--- DATA EXTRACT ---

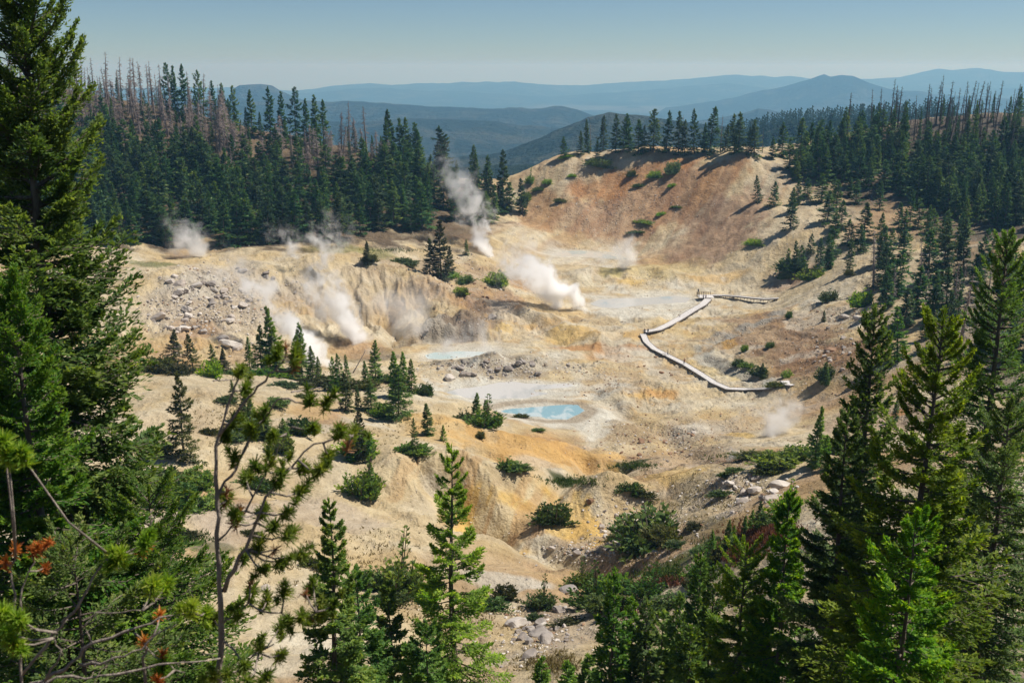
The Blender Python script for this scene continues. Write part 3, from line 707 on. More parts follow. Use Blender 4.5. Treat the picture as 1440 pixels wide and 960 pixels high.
SC.render.engine = 'CYCLES'
cy = SC.cycles
cy.use_denoising = True; cy.denoiser = 'OPENIMAGEDENOISE'
cy.max_bounces = 18; cy.diffuse_bounces = 3; cy.glossy_bounces = 2; cy.transmission_bounces = 3; cy.volume_bounces = 16; cy.transparent_max_bounces = 8
cy.caustics_reflective = False; cy.caustics_refractive = False
cy.sample_clamp_indirect = 6
SC.view_settings.view_transform = 'Standard'; SC.view_settings.look = 'None'; SC.view_settings.gamma = 1; SC.view_settings.exposure = .4
# ------------------------------------------------------------------ plants
def conifer(seed, H, R, nb, ntw, nsp, sl, sw, prof=.85, t0=.05, bare=.2, limbs=True, tip_up=.25, twig=.42, irr=.3, lean=0.0, lit=0.0):
    """a hemlock: trunk and limbs (first mesh), sprays of needles (second): arrays of vertices and quads"""
    g = np.random.default_rng(seed)
    t = np.sort(t0 + (1 - t0) * (np.arange(nb) + g.random(nb)) / nb * .985)
    az = np.arange(nb) * 2.39996 + g.normal(0, .5, nb)
    lobe = 1 + irr * np.sin(az * 2 + g.random() * 6) * np.sin(t * 9 + g.random() * 6)
    L = R * (1.02 - t) ** prof * lobe * (1 - irr * g.random(nb) ** 1.5 * 1.1) * np.clip(.8 + t / .2 * .2, 0, 1) + .008 * H
    e0 = np.radians(-8 + 52 * t ** 2 + g.normal(0, 7, nb))
    droop = -.28 - .25 * (1 - t)
    bend = lean * H
    def trunk_xy(tt):
        return np.stack([bend * tt ** 2 + .006 * H * np.sin(tt * 7 + seed), .006 * H * np.cos(tt * 5 + seed)], -1)
    dirx, diry = np.cos(az), np.sin(az)
    base = np.c_[trunk_xy(t), t * H]

    def bp(i, s):      # points on the branches; i index array, s along
        l = L[i] * s
        z = l * np.tan(e0[i]) + L[i] * (droop[i] * s ** 1.4 + (tip_up + .28 * t[i]) * s ** 3)
        return base[i] + np.stack([dirx[i] * l, diry[i] * l, z], -1)
    # twigs
    I = np.repeat(np.arange(nb), ntw); K = np.tile(np.arange(ntw), nb)
    s = bare + (1.0 - bare) * ((K + .3 + .6 * g.random(len(K))) / ntw) ** .85
    s = np.clip(s, .04, 1)
    p0 = bp(I, s); p1 = bp(I, np.clip(s + .06, 0, 1.06)); tg = p1 - p0; tg /= np.linalg.norm(tg, axis=1)[:, None] + 1e-9
    side = np.where(K % 2 == 0, 1., -1.) * (.75 + .5 * g.random(len(K)))
    side[K == ntw - 1] *= .1
    hor = np.stack([-tg[:, 1], tg[:, 0], np.zeros(len(K))], -1)
    td = tg + hor * side[:, None] * 1.15; td[:, 2] += g.normal(-.06, .10, len(K)); td /= np.linalg.norm(td, axis=1)[:, None]
    tl = L[I] * twig * (1.08 - s) ** .7 * (.7 + .6 * g.random(len(K))) + (.02 * R + sl * .55) * np.clip((1.02 - t[I]) / .5, .1, 1)
    ft = g.random(nb)
    # needle sprays along the twigs
    A = np.repeat(np.arange(len(I)), nsp); B = np.tile(np.arange(nsp), len(I))
    qf = (B + g.random(len(B))) / nsp
    pos = p0[A] + td[A] * (tl[A] * qf)[:, None] + g.normal(0, sl * .16, (len(A), 3))
    pos[:, 2] -= tl[A] * .18 * qf ** 2
    n3 = g.normal(0, 1, (len(A), 3)); 
    d = td[A] * .9 + n3 * np.array([.42, .42, .26]); d[:, 2] += .06; d /= np.linalg.norm(d, axis=1)[:, None]
    up = np.array([0, 0, 1.]) + g.normal(0, .42, (len(A), 3)); w = np.cross(d, up); w /= np.linalg.norm(w, axis=1)[:, None] + 1e-9
    tk = (.45 + .55 * np.clip((1 - t[I[A]]) / .4, 0, 1))
    ln = (sl * tk * (.6 + .8 * g.random(len(A))))[:, None]; wd = (sw * tk * (.7 + .6 * g.random(len(A))))[:, None]
    V = np.stack([pos - d * ln * .3, pos + d * ln * .15 + w * wd, pos + d * ln * .7, pos + d * ln * .15 - w * wd], 1)
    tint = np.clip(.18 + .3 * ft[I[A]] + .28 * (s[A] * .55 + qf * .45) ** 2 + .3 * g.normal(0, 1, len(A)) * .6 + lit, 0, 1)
    # leader
    nl = max(6, nsp * 2); zz = H * (.955 + .055 * g.random(nl)); lp = np.c_[trunk_xy(zz / H), zz]; ld = np.c_[g.normal(0, .35, (nl, 2)), np.ones(nl)]; ld /= np.linalg.norm(ld, axis=1)[:, None]
    lw = np.cross(ld, np.c_[g.normal(0, 1, (nl, 2)), np.zeros(nl)]); lw /= np.linalg.norm(lw, axis=1)[:, None] + 1e-9
    V = np.concatenate([V, np.stack([lp - ld * sl * .4, lp + lw * sw, lp + ld * sl * .7, lp - lw * sw], 1)]).reshape(-1, 3)
    tint = np.append(tint, np.full(nl, .6))
    Q = np.arange(len(V)).reshape(-1, 4)
    tb = MB(); tt = np.linspace(0, 1, 12)
    tb.tube(np.c_[trunk_xy(tt), tt * H * .99 - .03 * H * (tt == 0)], np.maximum(.0135 * H * (1.03 - tt) ** .9 + .02 * (tt == 0) * H * .2, .004), 8)
    lb = None
    if limbs:
        lb = MB(); S = np.linspace(0, .96, 6)
        for i in range(nb):
            pts = bp(np.full(6, i), S)
            lb.tube(pts, (.0016 * H + .009 * L[i]) * (1.05 - S), 4)
        step = max(1, ntw // 7)
        for k in range(0, len(I), step):
            lb.tube([p0[k], p0[k] + td[k] * tl[k] * .45, p0[k] + td[k] * tl[k] * .9 - np.array([0, 0, tl[k] * .14])], .0016 * R + .004, 3)
    return tb, lb, (V, Q, tint)


def crown_mesh(name, c, mat):
    V, Q, tint = c
    return mesh_np(name, V, Q, None, [mat], tint=tint)


def one_mesh(name, tb, c, mat_leaf_, mat_bark):
    """trunk and crown of a far tree in one mesh"""
    tv = np.concatenate(tb.V); tq = np.concatenate(tb.Q); V, Q, tint = c
    Vn = np.concatenate([V, tv]); Qn = np.concatenate([Q, tq + len(V)])
    return mesh_np(name, Vn, Qn, None, [mat_leaf_, mat_bark], qmat=np.r_[np.zeros(len(Q), int), np.ones(len(tq), int)], tint=np.r_[tint, np.full(len(tq), .5)])


def snag(seed, H, nb=60, fuzz=1.0, top=True):
    g = np.random.default_rng(seed); b = MB()
    tt = np.linspace(0, 1, 9); bx_ = .012 * H * g.normal()
    tr = lambda t: np.stack([bx_ * t ** 2, .004 * H * np.sin(6 * t + seed), t * H], -1)
    b.tube(tr(tt), .0165 * H * (1.05 - tt) ** .8, 6)
    for i in range(nb):
        t = .12 + .86 * g.random() ** .8; a = g.random() * 6.283; L = (.03 + .10 * (1 - t)) * H * (.3 + .9 * g.random()) * fuzz
        d = np.array([math.cos(a), math.sin(a), 0]); p = tr(np.array(t)); e = g.normal(-.25, .35)
        m = p + d * L * .6 + np.array([0, 0, e * L * .6]); f = p + d * L + np.array([0, 0, e * L - .2 * L])
        b.tube([p, m, f], [.0045 * H, .003 * H, .0012 * H], 3)
        for k in range(3):
            s = .35 + .2 * k; q0 = p + (f - p) * s; sd = np.array([-d[1], d[0], g.normal(-.3, .4)]) * (1 if k % 2 else -1)
            b.tube([q0, q0 + (sd + d * .5) * L * .35], [.0028 * H, .0012 * H], 3)
    return b


def shrub(seed, R, H, nst, nsp, sl, sw, spike=0):
    """low wind-clipped mountain hemlock or pine mat: many short stems, tufts along each"""
    g = np.random.default_rng(seed); V = []; tint = []; sb = MB()
    for i in range(nst):
        a = g.random() * 6.283; rr = R * math.sqrt(g.random()) * (1 + .25 * math.sin(a * 3 + seed)); hh = H * (1 - .55 * (rr / R) ** 2) * (.55 + .6 * g.random())
        if spike and i < spike: rr *= .4; hh = H * (1.3 + .8 * g.random())
        p0 = np.array([math.cos(a) * rr * .35, math.sin(a) * rr * .35, 0]); p1 = np.array([math.cos(a) * rr, math.sin(a) * rr, hh])
        s = np.sort(g.random(nsp)) * .95 + .05
        w_ = (1.1 - s) * (.22 * H if not (spike and i < spike) else .16 * H) + .5 * sl
        sb.tube([p0, p0 * .5 + p1 * .5 + np.array([0, 0, -.1 * hh]), p1], [.03 * H, .02 * H, .006 * H], 3)
        pos = p0 + (p1 - p0) * s[:, None] + np.array([0, 0, -.1 * hh]) * (s * (1 - s) * 4)[:, None]
        an = g.random(nsp) * 6.283; pos = pos + np.stack([np.cos(an) * w_, np.sin(an) * w_, g.normal(0, .1, nsp) * w_], -1) * g.random(nsp)[:, None] ** .6
        d = np.stack([np.cos(an), np.sin(an), .55 + .4 * g.normal(size=nsp)], -1) + (p1 - p0) / (np.linalg.norm(p1 - p0) + 1e-6) * .6; d /= np.linalg.norm(d, axis=1)[:, None]
        w = np.cross(d, np.array([0, 0, 1.]) + g.normal(0, .6, (nsp, 3))); w /= np.linalg.norm(w, axis=1)[:, None] + 1e-9
        ln = (sl * (.6 + .8 * g.random(nsp)))[:, None]; wd = (sw * (.7 + .6 * g.random(nsp)))[:, None]
        V.append(np.stack([pos - d * ln * .3, pos + d * ln * .15 + w * wd, pos + d * ln * .7, pos + d * ln * .15 - w * wd], 1)); tint.append(np.clip(.2 + .45 * s + .2 * g.normal(size=nsp) * .6 + .15 * g.normal(), 0, 1))
    V = np.concatenate(V).reshape(-1, 3)
    return sb, (V, np.arange(len(V)).reshape(-1, 4), np.concatenate(tint))


def pix_tree(px, base, top):
    """foot on the ground and height for a tree seen between two rows of the photo"""
    p = at(px, base)
    if p is None: return None
    d = depth(p); a, s1 = ray(px, top)
    return p, max(s1 * p[1] - p[2], .5) if base - top > 6 else (base - top) * d / FPX


# unit-height variants, shared by every copy; z 0..1
def var(kind, seed, R, nb, ntw, nsp, sl, sw, leaf, **kw):
    tb, lb, c = conifer(seed, 1.0, R, nb, ntw, nsp, sl, sw, limbs=False, **kw)
    return tb, c


MID, FAR = [], []
for i, (R, pr, irr) in enumerate([(.16, .95, .3), (.20, 1.0, .35), (.135, .9, .35), (.23, 1.0, .4), (.18, .85, .45), (.11, .8, .4)]):
    tb, c = var('mid', 100 + i, R, 74, 11, 6, .034, .0085, None, prof=pr, irr=irr, t0=.04, bare=.12)
    MID.append((tb.mesh('hemlock_trunk', [M['bark']]), crown_mesh('hemlock_crown', c, M['leaf']), R, c, tb))
for i, (R, pr, irr) in enumerate([(.17, .95, .35), (.21, 1.0, .4), (.14, .9, .4), (.24, 1.0, .45), (.19, .8, .5), (.12, .8, .45), (.2, .6, .6), (.16, .7, .7)]):
    tb, c = var('far', 200 + i, R, 52, 9, 5, .046, .012, None, prof=pr, irr=irr, t0=.05, bare=.1)
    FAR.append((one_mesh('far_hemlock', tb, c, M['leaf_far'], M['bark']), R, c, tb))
OLIVE = [one_mesh('olive_pine', v[4], v[3], M['leaf_olive'], M['bark']) for v in MID[1:5]]
SNAG = [snag(300 + i, 1.0, 70, .95).mesh('snag', [M['dead_twig']]) for i in range(4)] + [snag(320 + i, 1.0, 26, .55).mesh('snag', [M['dead_twig']]) for i in range(2)]
BURNT = [snag(330 + i, 1.0, 60, .8).mesh('burnt_snag', [M['burnt_twig']]) for i in range(3)]
RUST = [snag(310 + i, 1.0, 120, 1.3).mesh('rusty_snag', [M['rust_twig']]) for i in range(3)]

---

**GOAL**. Exactly as written, return the lines from the line containing "tint = np.clip(.18" through the line containing "return mesh_np(name, V, Q, None, [mat], tint=tint)", both included.

**THE SOLUTION**.
    tint = np.clip(.18 + .3 * ft[I[A]] + .28 * (s[A] * .55 + qf * .45) ** 2 + .3 * g.normal(0, 1, len(A)) * .6 + lit, 0, 1)
    # leader
    nl = max(6, nsp * 2); zz = H * (.955 + .055 * g.random(nl)); lp = np.c_[trunk_xy(zz / H), zz]; ld = np.c_[g.normal(0, .35, (nl, 2)), np.ones(nl)]; ld /= np.linalg.norm(ld, axis=1)[:, None]
    lw = np.cross(ld, np.c_[g.normal(0, 1, (nl, 2)), np.zeros(nl)]); lw /= np.linalg.norm(lw, axis=1)[:, None] + 1e-9
    V = np.concatenate([V, np.stack([lp - ld * sl * .4, lp + lw * sw, lp + ld * sl * .7, lp - lw * sw], 1)]).reshape(-1, 3)
    tint = np.append(tint, np.full(nl, .6))
    Q = np.arange(len(V)).reshape(-1, 4)
    tb = MB(); tt = np.linspace(0, 1, 12)
    tb.tube(np.c_[trunk_xy(tt), tt * H * .99 - .03 * H * (tt == 0)], np.maximum(.0135 * H * (1.03 - tt) ** .9 + .02 * (tt == 0) * H * .2, .004), 8)
    lb = None
    if limbs:
        lb = MB(); S = np.linspace(0, .96, 6)
        for i in range(nb):
            pts = bp(np.full(6, i), S)
            lb.tube(pts, (.0016 * H + .009 * L[i]) * (1.05 - S), 4)
        step = max(1, ntw // 7)
        for k in range(0, len(I), step):
            lb.tube([p0[k], p0[k] + td[k] * tl[k] * .45, p0[k] + td[k] * tl[k] * .9 - np.array([0, 0, tl[k] * .14])], .0016 * R + .004, 3)
    return tb, lb, (V, Q, tint)


def crown_mesh(name, c, mat):
    V, Q, tint = c
    return mesh_np(name, V, Q, None, [mat], tint=tint)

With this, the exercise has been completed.